── DATA FOR THE TASK ──

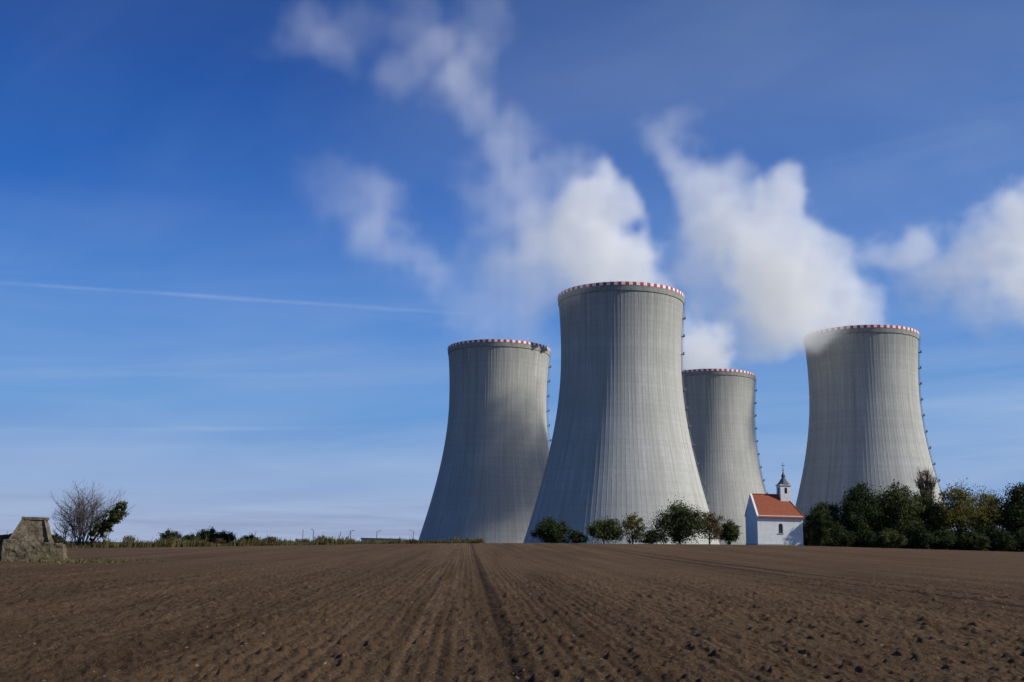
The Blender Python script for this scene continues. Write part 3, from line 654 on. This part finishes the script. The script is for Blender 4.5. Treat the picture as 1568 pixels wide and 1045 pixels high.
for (p,q) in [((-1.15,-.80,1.22),(-.70,-.40,2.30)),((.79,-.75,1.18),(.40,-.40,2.28))]:
    fb.tube(p,q,.06,.05,5)
add('frame_ribs',fb.mesh('frame_ribs',[m_ruin]),e)
rough_block('left_wall',[(-3.6,.2,-.2),(-1.3,.2,-.2),(-1.3,1.4,-.2),(-3.6,1.4,-.2)],[(-3.5,.3,1.2),(-1.25,.3,1.5),(-1.25,1.3,1.5),(-3.5,1.3,1.2)],22,16,.16,e)
rr_=np.random.default_rng(4)
for k in range(22):
    x0=1.7+abs(rr_.normal(0,.8)) if k<16 else rr_.uniform(-1.3,1.6); y0=rr_.normal(-.6,.6) if k<16 else rr_.uniform(-1.8,-1.4); s_=rr_.uniform(.08,.24)
    rough_block('rubble_%d'%k,[(x0-s_,y0-s_,-.1),(x0+s_,y0-s_*.8,-.1),(x0+s_*.8,y0+s_,-.1),(x0-s_,y0+s_,-.1)],[(x0-s_*.6,y0-s_*.6,s_*.9),(x0+s_*.5,y0-s_*.6,s_),(x0+s_*.5,y0+s_*.5,s_*.8),(x0-s_*.6,y0+s_*.5,s_)],k*5,4,.12,e)

# ------------------------------------------------------------------ lamps and site hall in the distance
def lamp_mesh():
    b=MB(); b.tube((0,0,-.3),(0,0,12),.22,.14,6); b.tube((0,0,11.9),(1.8,0,12.4),.1,.08,5); b.box(1.4,2.5,-.2,.2,12.28,12.5); return b.mesh('lamp',[m_steel])
lm=lamp_mesh()
for (x_,y_) in [(-92,480),(-76,490),(-62,480),(-40,430),(-105,520)]:
    add('street_lamp',lm,loc=(x_,y_,gz(x_,y_)),rot=(0,0,x_))
m_hall=simple('pale_metal_cladding',(.45,.46,.47),(.58,.59,.60),.3)
b=MB(); b.box(-12,8,-6,6,0,8.6,0); b.box(-12.3,8.3,-6.3,6.3,8.6,9.1,1); b.box(8,13,-4,4,0,7.4,0); b.box(8.31,13.2,-4.2,4.2,7.4,7.8,1)
for k in range(6): b.box(-10.5+k*3,-8.9+k*3,-6.06,-6.004,5.2,7.4,2)
add('site_building',b.mesh('site_building',[m_hall,m_slate,m_glass]),loc=(-68,560,-6))
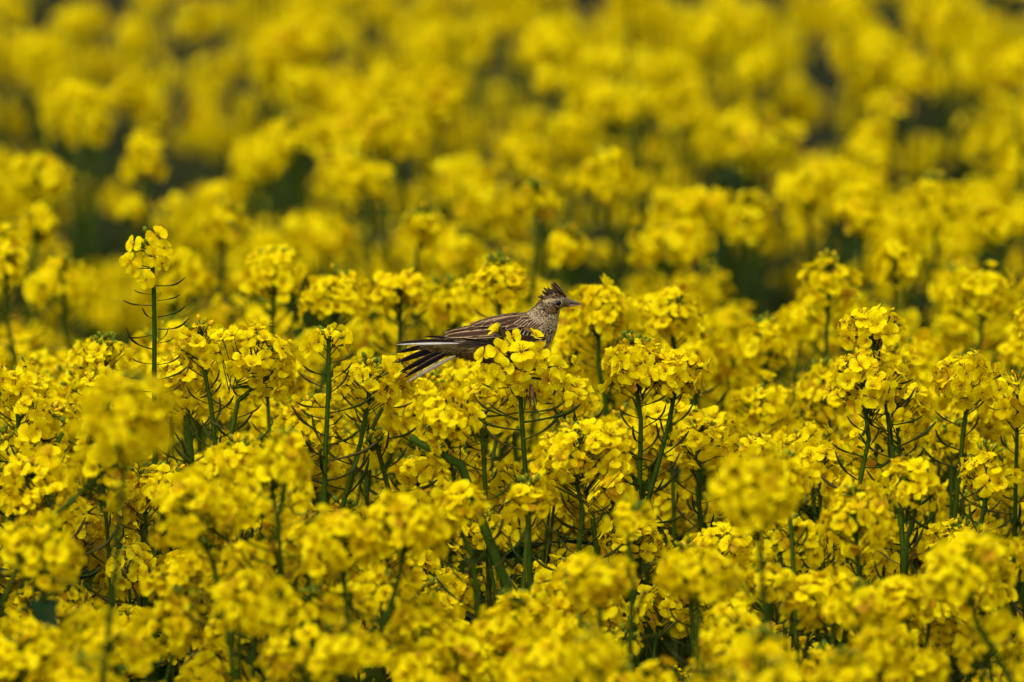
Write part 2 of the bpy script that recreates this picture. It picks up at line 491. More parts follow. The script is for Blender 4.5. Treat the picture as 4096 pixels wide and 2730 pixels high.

───

• [YOUR OBJECTIVE]:
Check each line of the records above for "wide", and copy those that have it.

• [SOLUTION FOR THIS PROBLEM]:
The Blender Python script for this scene continues. Write part 3, from line 654 on. This part finishes the script. The script is for Blender 4.5. Treat the picture as 1568 pixels wide and 1045 pixels high.
Write part 2 of the bpy script that recreates this picture. It picks up at line 491. More parts follow. The script is for Blender 4.5. Treat the picture as 4096 pixels wide and 2730 pixels high.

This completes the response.